> **WHAT TO DO**
The lines to reproduce run from the first one through the line containing "from mathutils import Vector". Reproduce them exactly.

> **SUPPLIED INFORMATION**
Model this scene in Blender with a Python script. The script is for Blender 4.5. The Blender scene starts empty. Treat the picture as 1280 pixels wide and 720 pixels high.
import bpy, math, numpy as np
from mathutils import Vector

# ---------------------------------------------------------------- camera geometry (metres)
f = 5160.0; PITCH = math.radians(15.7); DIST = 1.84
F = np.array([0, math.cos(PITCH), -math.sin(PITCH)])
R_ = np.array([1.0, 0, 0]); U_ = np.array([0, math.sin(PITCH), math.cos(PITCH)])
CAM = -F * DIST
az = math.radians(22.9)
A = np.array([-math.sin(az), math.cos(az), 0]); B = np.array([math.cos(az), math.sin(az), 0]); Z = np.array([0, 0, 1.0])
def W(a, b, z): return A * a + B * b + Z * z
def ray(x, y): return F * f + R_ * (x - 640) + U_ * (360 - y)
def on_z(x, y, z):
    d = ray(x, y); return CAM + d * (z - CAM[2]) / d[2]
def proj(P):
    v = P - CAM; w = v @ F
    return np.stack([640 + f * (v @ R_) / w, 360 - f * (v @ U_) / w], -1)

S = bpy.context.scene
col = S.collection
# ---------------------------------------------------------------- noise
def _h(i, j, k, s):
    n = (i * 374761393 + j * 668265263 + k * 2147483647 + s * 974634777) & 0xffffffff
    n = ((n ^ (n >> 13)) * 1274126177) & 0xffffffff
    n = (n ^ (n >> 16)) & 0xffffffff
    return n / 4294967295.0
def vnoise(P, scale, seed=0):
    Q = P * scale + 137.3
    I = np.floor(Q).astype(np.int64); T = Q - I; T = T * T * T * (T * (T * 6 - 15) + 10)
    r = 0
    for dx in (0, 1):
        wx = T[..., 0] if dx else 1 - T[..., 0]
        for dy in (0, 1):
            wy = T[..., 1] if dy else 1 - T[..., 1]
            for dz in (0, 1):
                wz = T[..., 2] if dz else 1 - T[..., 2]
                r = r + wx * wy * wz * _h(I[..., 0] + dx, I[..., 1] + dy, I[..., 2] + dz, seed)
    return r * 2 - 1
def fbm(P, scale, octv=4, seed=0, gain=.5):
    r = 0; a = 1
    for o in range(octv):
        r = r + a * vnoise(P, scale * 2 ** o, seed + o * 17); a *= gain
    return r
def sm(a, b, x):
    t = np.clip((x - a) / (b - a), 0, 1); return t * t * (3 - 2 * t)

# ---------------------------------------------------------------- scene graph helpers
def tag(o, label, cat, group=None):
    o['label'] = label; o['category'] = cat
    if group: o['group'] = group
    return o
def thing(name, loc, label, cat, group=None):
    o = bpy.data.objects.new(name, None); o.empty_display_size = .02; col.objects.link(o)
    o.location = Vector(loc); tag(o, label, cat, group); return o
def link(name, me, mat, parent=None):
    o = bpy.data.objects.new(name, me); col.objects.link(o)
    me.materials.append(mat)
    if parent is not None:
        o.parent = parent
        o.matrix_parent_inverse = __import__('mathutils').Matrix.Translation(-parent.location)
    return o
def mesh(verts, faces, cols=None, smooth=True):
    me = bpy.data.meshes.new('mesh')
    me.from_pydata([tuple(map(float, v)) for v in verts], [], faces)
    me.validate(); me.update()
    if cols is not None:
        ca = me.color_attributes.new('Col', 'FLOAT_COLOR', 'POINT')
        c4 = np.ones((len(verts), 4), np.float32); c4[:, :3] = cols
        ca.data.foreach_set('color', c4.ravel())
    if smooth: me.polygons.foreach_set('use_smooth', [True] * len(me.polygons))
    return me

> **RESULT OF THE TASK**
Model this scene in Blender with a Python script. The script is for Blender 4.5. The Blender scene starts empty. Treat the picture as 1280 pixels wide and 720 pixels high.
import bpy, math, numpy as np
from mathutils import Vector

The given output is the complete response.